At the end of her studies at the Academy of Theatre, Radio, Film and Television in Ljubljana, she spent a good decade as an independent artist, as we would call it today. Then for a short time she was employed at the Drama of the Slovene National Theatre Maribor and in the beginning of the 1990s settled into the Slovene Mladinsko Theatre in Ljubljana. She has spent the majority of her acting career creating in this theatre family, an exceptional theatre family for the Slovenian and international space, with its long-time speciality of being collective-based. For an individual career that can pose a sort of obstacle or at least a noteworthy circumstance. The fact that Olga Kacjan, in such a conceptual environment and being the type of personality that she is, modest and unassuming, has reached such exceptional artistic achievements in the theatre and in film, speaks not only of great talent but also of extraordinary dedication to acting.

Olga Kacjan is an actress who stepped into theatre and onto its stage prepared for bold challenges and big risks. And thus she also chose to participate in the moments of the greatest turning point of the theatre of Slovenia as well as of the former Yugoslavia. In atypical working conditions with risky and unexpected results, she worked and created with the most penetrating and predominantly visionary directors of that time. Many an actress would have preferred to renounce such challenges, Olga charged ahead into the torrential waves.
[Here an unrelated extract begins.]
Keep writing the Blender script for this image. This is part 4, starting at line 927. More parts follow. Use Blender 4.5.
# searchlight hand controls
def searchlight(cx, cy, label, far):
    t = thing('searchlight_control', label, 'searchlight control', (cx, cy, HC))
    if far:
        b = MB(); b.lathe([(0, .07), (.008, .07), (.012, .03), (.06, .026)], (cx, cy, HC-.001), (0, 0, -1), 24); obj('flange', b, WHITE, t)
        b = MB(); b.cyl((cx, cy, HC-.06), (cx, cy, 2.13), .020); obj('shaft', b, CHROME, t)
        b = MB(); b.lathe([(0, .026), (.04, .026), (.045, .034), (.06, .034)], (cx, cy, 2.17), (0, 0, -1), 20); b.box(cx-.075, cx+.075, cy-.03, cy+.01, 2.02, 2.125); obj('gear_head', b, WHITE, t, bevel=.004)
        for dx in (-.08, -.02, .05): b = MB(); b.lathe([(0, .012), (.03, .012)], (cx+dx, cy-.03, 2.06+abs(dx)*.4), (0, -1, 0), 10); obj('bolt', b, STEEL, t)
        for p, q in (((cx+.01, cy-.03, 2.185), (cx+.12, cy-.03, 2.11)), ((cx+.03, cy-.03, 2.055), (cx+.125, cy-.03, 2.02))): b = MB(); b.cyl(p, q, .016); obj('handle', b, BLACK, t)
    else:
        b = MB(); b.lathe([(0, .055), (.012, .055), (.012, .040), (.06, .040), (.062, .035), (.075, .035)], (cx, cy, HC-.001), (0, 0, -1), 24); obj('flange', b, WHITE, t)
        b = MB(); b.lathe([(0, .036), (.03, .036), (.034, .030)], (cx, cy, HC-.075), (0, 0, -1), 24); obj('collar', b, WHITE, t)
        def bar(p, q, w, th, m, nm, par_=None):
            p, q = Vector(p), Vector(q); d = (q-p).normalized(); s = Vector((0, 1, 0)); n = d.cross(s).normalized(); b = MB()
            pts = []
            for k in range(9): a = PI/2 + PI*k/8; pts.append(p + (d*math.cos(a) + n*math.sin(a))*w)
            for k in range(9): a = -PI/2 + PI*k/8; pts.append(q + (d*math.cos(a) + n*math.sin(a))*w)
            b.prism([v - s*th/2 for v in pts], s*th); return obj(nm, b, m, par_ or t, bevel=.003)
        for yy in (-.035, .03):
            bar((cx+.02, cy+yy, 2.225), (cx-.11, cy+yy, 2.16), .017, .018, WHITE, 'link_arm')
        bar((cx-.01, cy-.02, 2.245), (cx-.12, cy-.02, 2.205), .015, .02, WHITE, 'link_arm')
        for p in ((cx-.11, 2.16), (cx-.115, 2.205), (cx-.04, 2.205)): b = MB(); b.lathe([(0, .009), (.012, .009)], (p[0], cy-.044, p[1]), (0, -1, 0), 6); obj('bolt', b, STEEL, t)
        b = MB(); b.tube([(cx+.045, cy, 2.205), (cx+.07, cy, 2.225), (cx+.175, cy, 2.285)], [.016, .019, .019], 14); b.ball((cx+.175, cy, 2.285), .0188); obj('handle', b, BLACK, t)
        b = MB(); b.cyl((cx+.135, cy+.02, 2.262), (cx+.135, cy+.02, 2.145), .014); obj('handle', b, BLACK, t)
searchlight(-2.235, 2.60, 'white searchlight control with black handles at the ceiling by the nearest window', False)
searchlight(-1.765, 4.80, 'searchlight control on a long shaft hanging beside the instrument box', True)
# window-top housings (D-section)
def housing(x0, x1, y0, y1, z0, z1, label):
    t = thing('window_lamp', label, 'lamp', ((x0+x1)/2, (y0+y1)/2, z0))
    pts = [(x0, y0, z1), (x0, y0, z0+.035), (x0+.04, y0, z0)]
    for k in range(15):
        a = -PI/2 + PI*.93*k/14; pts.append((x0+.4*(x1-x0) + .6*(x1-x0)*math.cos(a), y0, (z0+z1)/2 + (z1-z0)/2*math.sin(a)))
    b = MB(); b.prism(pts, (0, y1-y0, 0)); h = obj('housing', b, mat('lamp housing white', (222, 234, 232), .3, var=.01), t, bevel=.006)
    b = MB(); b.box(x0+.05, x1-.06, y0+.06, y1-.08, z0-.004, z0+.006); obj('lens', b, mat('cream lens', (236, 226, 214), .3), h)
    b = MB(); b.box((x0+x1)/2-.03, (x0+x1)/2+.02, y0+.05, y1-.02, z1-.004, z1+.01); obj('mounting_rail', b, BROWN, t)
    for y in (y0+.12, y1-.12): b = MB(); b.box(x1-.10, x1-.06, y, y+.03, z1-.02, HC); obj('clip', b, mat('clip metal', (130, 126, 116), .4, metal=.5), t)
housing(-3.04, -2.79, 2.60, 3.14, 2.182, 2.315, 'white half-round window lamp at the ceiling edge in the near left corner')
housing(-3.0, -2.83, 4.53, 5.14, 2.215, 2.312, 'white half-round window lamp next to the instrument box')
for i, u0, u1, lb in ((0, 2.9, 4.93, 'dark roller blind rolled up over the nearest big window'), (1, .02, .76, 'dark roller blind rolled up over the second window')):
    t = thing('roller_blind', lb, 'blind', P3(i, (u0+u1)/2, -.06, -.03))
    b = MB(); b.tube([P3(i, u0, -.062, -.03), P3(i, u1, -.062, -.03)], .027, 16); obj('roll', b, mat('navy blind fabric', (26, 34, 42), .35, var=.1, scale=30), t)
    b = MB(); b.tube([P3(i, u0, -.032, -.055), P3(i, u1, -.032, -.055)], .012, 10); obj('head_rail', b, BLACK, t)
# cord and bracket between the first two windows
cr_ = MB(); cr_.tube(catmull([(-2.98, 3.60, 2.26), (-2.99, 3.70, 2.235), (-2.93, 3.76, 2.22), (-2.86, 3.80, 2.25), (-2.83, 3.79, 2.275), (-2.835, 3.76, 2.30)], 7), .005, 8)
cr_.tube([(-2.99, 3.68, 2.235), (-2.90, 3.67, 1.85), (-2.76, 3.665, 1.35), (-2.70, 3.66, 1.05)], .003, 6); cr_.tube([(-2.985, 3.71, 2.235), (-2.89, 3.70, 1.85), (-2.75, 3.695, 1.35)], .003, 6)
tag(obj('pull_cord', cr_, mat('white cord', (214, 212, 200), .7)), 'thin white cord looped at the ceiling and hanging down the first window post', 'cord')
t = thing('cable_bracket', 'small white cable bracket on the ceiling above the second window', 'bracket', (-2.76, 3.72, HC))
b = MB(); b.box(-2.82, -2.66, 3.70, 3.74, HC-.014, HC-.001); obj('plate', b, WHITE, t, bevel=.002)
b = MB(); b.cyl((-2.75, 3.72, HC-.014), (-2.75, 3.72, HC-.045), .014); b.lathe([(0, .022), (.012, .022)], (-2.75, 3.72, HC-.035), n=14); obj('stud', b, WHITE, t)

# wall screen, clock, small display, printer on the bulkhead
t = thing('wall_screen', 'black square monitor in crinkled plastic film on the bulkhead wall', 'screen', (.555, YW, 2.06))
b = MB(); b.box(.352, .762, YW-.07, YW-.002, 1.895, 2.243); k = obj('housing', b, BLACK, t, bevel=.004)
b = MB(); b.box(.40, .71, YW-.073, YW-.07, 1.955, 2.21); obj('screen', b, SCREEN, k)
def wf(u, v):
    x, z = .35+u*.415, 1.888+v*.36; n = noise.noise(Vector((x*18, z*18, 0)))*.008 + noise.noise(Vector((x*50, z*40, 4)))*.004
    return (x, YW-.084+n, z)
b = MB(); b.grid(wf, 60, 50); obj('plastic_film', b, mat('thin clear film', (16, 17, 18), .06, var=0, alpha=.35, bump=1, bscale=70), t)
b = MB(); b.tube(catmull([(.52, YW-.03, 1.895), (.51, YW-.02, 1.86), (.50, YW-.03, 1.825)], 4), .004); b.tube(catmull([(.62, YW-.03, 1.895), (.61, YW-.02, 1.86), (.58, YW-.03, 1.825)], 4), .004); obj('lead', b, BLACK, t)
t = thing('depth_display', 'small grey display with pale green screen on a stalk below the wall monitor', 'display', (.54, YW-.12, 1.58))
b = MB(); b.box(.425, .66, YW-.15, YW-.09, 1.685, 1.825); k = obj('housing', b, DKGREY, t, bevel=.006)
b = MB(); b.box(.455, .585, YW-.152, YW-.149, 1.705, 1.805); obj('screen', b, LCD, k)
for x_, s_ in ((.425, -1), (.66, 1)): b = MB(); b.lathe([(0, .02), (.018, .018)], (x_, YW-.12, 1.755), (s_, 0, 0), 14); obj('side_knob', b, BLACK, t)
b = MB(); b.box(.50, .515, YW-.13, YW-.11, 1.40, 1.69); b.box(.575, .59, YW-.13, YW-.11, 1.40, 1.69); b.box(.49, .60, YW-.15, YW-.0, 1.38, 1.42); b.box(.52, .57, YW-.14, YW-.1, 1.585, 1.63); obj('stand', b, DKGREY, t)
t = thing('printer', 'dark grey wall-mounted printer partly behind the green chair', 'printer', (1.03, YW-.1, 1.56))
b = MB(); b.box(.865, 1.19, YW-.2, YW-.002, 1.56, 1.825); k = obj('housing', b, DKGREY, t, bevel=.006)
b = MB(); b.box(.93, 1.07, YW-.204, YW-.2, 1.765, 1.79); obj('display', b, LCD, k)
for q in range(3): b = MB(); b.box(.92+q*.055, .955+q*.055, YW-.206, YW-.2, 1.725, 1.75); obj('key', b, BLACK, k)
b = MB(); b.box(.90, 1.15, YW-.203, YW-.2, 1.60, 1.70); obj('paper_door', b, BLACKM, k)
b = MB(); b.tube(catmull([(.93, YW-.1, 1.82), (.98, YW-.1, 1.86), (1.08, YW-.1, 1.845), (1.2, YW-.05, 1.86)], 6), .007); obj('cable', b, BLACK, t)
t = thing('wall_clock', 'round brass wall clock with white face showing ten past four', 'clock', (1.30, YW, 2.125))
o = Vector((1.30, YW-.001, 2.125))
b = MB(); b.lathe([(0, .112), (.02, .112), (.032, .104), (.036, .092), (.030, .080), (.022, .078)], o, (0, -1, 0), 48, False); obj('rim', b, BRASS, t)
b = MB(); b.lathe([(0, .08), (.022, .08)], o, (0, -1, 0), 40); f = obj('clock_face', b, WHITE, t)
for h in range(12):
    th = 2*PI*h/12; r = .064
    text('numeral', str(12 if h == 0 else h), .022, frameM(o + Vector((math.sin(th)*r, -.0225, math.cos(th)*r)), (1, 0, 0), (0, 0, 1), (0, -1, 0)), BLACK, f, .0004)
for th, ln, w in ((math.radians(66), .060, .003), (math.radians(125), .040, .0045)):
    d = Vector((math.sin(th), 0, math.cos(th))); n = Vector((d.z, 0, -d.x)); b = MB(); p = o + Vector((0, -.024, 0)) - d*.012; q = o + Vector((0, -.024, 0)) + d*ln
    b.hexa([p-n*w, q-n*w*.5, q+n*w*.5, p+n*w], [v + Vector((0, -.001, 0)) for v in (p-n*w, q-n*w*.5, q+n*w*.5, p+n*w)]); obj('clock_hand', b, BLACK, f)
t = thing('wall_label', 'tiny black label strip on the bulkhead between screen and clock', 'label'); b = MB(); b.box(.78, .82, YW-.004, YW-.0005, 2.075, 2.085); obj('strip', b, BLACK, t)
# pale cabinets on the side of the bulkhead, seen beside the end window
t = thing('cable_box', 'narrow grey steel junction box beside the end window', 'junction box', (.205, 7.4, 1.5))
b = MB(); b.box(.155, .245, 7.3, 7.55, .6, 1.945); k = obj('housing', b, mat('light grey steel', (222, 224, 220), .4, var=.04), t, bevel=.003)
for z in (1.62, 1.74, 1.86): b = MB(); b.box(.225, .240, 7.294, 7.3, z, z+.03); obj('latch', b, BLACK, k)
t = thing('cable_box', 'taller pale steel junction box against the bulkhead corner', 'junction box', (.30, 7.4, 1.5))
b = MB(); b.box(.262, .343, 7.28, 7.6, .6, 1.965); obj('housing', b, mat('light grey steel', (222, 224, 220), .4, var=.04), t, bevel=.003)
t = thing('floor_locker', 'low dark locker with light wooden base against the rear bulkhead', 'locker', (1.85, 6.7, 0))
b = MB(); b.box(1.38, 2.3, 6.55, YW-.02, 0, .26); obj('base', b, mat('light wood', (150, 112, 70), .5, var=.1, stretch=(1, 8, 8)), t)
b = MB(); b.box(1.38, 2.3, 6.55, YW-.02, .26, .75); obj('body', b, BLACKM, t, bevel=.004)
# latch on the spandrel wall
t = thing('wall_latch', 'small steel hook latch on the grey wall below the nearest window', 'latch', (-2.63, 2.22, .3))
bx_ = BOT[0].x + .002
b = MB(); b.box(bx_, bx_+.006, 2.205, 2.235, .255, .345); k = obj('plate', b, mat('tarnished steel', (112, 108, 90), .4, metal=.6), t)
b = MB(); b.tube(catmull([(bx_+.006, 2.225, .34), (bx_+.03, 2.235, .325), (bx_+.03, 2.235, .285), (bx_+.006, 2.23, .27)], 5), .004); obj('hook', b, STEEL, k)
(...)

She was actively embedded in the birth of a new world, of which the Theatre of the Sisters of Scipio Nasica and Cosmokinetic Theatre Red Pilot conceived by the young Dragan Živadinov: she performed in the cult performance Baptism Under Triglav as well as in Ballet Observatory FIAT and Drama Observatory ZENITH.

She worked with director Ljubišo Ristić in the group KPGT [trans. note: an acronym derived from the word for theatre in four languages of the countries of Yugoslavia: kazalište, pozorište, gledališče, teatar], which brought together actors and theatre artists from all ends of the former Yugoslavia. In Slovene Mladinsko Theatre’s production of Ivo Svetina’s Schererazade directed by Tomaž Pandur, she travelled almost the entire world. Her collaboration with directorial names, alongside those already mentioned, such as Dušan Jovanović, Martin Kušej, Paolo Magelli, Eduard Miler, says enough, as they are artists who created the history of the contemporary theatre, not only in Slovenia and Yugoslavia, but also Europe. She has played most of the major roles for women from Irina, Alice, Lulu and Jacinta to Gertrude, Nausicaa, Agatha Schwarzkobler and Jocasta. In the previous season she amazed us as the singer Marija in Vito Taufer’s trilogy Portraits and in the current season as the Madame.

To see only one of her performances means to experience theatre in its essential and existential form; since Olga Kacjan gives of herself in a way that people speak of ancient rituals of sacrifice, like the scapegoat upon which they lay the sins of people and then release into the wilderness so that people are cleansed of their sins. The actress must take into herself all the expectations, built up in the creation of the performance and then when the curtains have risen and the blinding lights shine on her body, on her character, the next two hours are left to the dramaturgical mechanism, to the interaction with fellow actors and actresses, everything has to maintain its innocence and purity till the end.

Her film opus is also worth watching: she began as Katica in France Štiglic’s The Story of Good People (Povest o dobrih ljudeh); she was unforgettably dreamy as Kristina in The Raft of Medusa (Splav meduze) by Karpo Godina; she played in Matjaž Klopčič’s Heritage (Dediščina) and in The March of Igman (Igmanskem maršu) and in numerous other films, such as Cross of Iron by the renowned American director Sam Peckinpah.

Her rich acting career has received a sufficiently long and exceptional list of awards, with which the theatre and film community have honoured her creations: three Borštnik awards, the Golden Laurel Wreath (MESS), the Silver Arena (Pula Film Festival), the Golden Bird and numerous others – including last year’s Župančič Award for Lifetime Achievement.

All of us who have had the good fortune of being able to follow Olga Kacjan on her artistic path, have always recognised that before us is a grand artist. But at the same time, an understanding and forgiving being who has emanated, even when she steps on the stage into the prosaic every day, something special, concealed, almost a hidden beauty; as if in her resides the magic of theatre making.

We can say, therefore, that Olga Kacjan is like a distant comet: she shines in the full light and then disappears. Actually she only steps back, quietens, conceals, so that she can return and shine again. And she has done so for already nearly 40 years. She is a special actress. She’s never in the frontlines, never in the headlines. She almost seems absent, she lives in the shadows. They don’t speak about her a lot; it seems that she even prefers it that way. They don’t write about her very often; it seems that she herself decided for that, since Olga Kacjan does not need speaking and writing about herself. She does not desire to be the centre of attention nor in the headlines. She’s not after the above, not after omnipresence, not after constant presence. Olga Kacjan shines and moves away. And will do so indefinitely.

And precisely because of that, because of this special, one of a kind acting and human manifestation and posture, the Slovenian cultural and professional theatre public acknowledge her extraordinariness and bestow upon her – upon the Madame – the greatest recognition, the Borštnik Ring.


Jury for the Borštnik Ring Award:
- dramatic actress Silva Čušin,
- theatre directors and pedagogues Jernej Lorenci and Dušan Mlakar,
- poet, dramatist, essayist, and translator Ivo Svetina, president of the jury
- and artistic director of the Maribor Theatre Festival Alja Predan.